オールド・ベーゼンで弾くシューベルト

下の写真は、ウィーンのベーゼンドルファー社の創始者、イグナーツ・ベーゼンドルファー自身が制作した楽器です。
譜面台に、シューベルトのスコアを置いています。
この楽器が制作されたのは1829年。その前の年に、シューベルトは亡くなりました。
1829-1
この1829年製のベーゼンドルファーでシューベルトの即興曲を弾きますと、この曲がとても密やかな世界を体現していることがよくわかります。
フォルテシモやスフォルツァントは、この曲集にもよく出てきますが、決して大声で叫んでいるわけはないのです。

現代のピアノでシューベルトを弾くとき、たとえば、最初のヘ短調の和音など、いくつか届かないところがあり、そのバスの音は、ペダルに頼るしかありませんでした。けれど音を保つために踏むペダルは、当然、ほかの響きにも影響を与え、くっきりとした輪郭が少しぼやけてしまうジレンマがありました。
決してヴィルトオーゾではなかったと思われるシューベルト。リストやラフマニノフのようなピアニズムとはかけ離れたところに位置し、ピアノの効果を知り尽くしていたわけではなく、どこかピアノでの表現がしにくかったのではないか ― これは、きっとシューベルトがピアニストでなかったせいで、ピアノの腕前が歌心に追いついていかないせいなんだろう・・・と漠然と思いながら弾いていました。
けれど、この1829年製は、決してそうではないことを証明してくれます。
鍵盤の幅が現代の楽器より、1ミリ短い。
たった1ミリくらいと思われるかもしれませんが、オクターブにすると5ミリ以上は違うのです。その結果、10度も簡単に届くことができ、冒頭の和音を含め、シューベルトの楽譜どおりに弾くのが困難だった場所がおさまるところにおさまっていきます。

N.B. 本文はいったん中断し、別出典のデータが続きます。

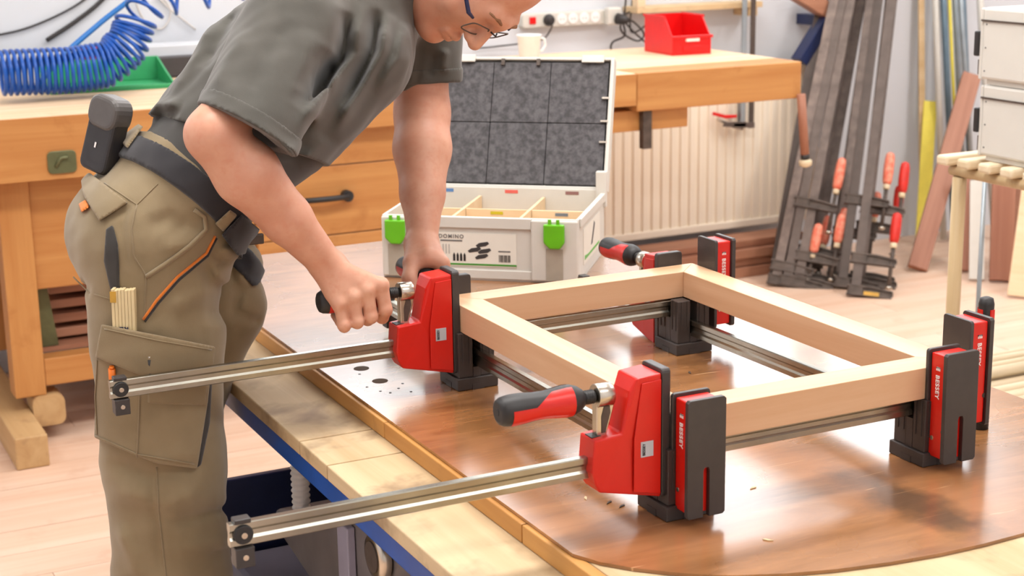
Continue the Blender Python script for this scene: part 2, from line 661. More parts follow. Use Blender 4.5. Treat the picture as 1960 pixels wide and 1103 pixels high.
st2 = nt.nodes.new('ShaderNodeMath'); st2.operation = 'MULTIPLY'; st2.inputs[1].default_value = .72; nt.links.new(st, st2.inputs[0])
col = mixc(nt, st2.outputs[0], col, srgb(72, 58, 48))
# fine pale scratches
scr = noise(nt, coords(nt, (8, 120, 8), (0, 0, -.5)), 1.2, 2, .5, .8)
col = mixc(nt, ramp(nt, scr, .70, .76), col, srgb(206, 160, 116))
nt.links.new(col, b.inputs['Base Color'])
b.inputs['Coat Weight'].default_value = 1.0
b.inputs['Coat Roughness'].default_value = .19
rg = nt.nodes.new('ShaderNodeMapRange'); rg.inputs[1].default_value = .3; rg.inputs[2].default_value = .7; rg.inputs[3].default_value = .20; rg.inputs[4].default_value = .36
nt.links.new(pat, rg.inputs[0]); nt.links.new(rg.outputs[0], b.inputs['Roughness'])
bump(nt, b, noise(nt, coords(nt, (6, 30, 6), (0, 0, .2)), 2, 4), .12, .0012)
M['lacquer'] = m

arc = [(-.200, -.085), (-.184, -.121), (-.160, -.152), (-.131, -.180), (-.105, -.202), (-.0755, -.221), (-.02, -.245), (.035, -.262), (.10, -.275), (.165, -.283), (.2275, -.285)]
outl = arc + [(.455 - x, y) for x, y in arc[-2::-1]] + [(.655, 1.62), (-.200, 1.62)]
MB().prism(outl, ZT - .004, ZT).build('table_top', m, tb, label='worn glossy brown top with a rounded end')
MB().box((-.19, -.75, ZT - .028), (.66, 1.63, ZT - .0045)).build('under_board', 'rawy', tb, .002, label='pale board under the brown top')
for w0, w1 in ((-.75, .03), (.032, .47), (.472, 1.08)):
    MB().box((-.207, w0, ZT - .029), (-.191, w1, ZT - .0045)).build('edge_strip', 'edge', tb, .0015)
for i, (w0, w1) in enumerate(((-.75, .405), (.408, .52), (.523, 1.2))):
    MB().box((-.319, w0, ZT - .0515), (-.20, w1, ZT - .0295)).build('side_plank', 'rawy', tb, .002)
# blue steel under-frame
MB().box((-.313, -.75, ZT - .088), (-.290, 1.2, ZT - .052)).build('side_rail', 'bluesteel', tb, .003, label='blue painted steel rail')
MB().box((.60, -.75, ZT - .088), (.625, 1.5, ZT - .029)).build('side_rail', 'bluesteel', tb, .003)
for w in (-.70, .30, 1.10):
    MB().box((-.2895, w, ZT - .086), (.5995, w + .04, ZT - .052)).build('cross_rail', 'bluesteel', tb, .003)
for x, w in ((-.28, -.70), (.53, -.70), (-.06, 1.10), (.53, 1.10)):
    MB().box((x, w, 0), (x + .06, w + .06, ZT - .087)).build('leg', 'navy', tb, .003)
# bored dog holes, knots and chips on the top
for (x, w, r) in ((-.141, .728, .0125), (-.1405, .650, .0125)):
    MB().cyl((x, w, ZT - .0001), (x, w, ZT + .0004), r, n=18).build('bored_hole', plain('hole_dark', srgb(74, 52, 26), .8), tb)
for k, (x, w) in enumerate(((-.115, .62), (-.13, .60), (-.16, .60), (-.15, .585), (-.12, .575), (-.155, .70), (-.17, .63))):
    MB().cyl((x, w, ZT), (x, w, ZT + .0004), .0022, n=8).build('screw_hole', 'black_print', tb)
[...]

上の方は、本当にかすかな儚い音ですから、この楽器を練習し始めた当初は、心もとなくて、下とのバランスをとるのに、苛立ちを覚えました。現代の強靭なハンマーに慣れている指にとって、ポーンと響くはずの音が、「コン」というかすかな音しかならないのですから、ある意味、現代の楽器を知る耳にとって欲求不満の部分が残ったのです。
けれど、慣れ親しむ間に、だんだんに、この「コン」を愛せるようになってきたのです。
電気のない時代の灯りは、蝋燭かオイルランプか星のまたたきでした。一瞬たりとも同じではなく、ゆらめいたり、変化したり、という光です。蛍光灯に慣れた目から200年前の光に慣れるように、耳もタイムスリップしている今日この頃。
この「コン」の音に耳を澄ますとき、楽器の向こうから何かが見えてくるような気がします。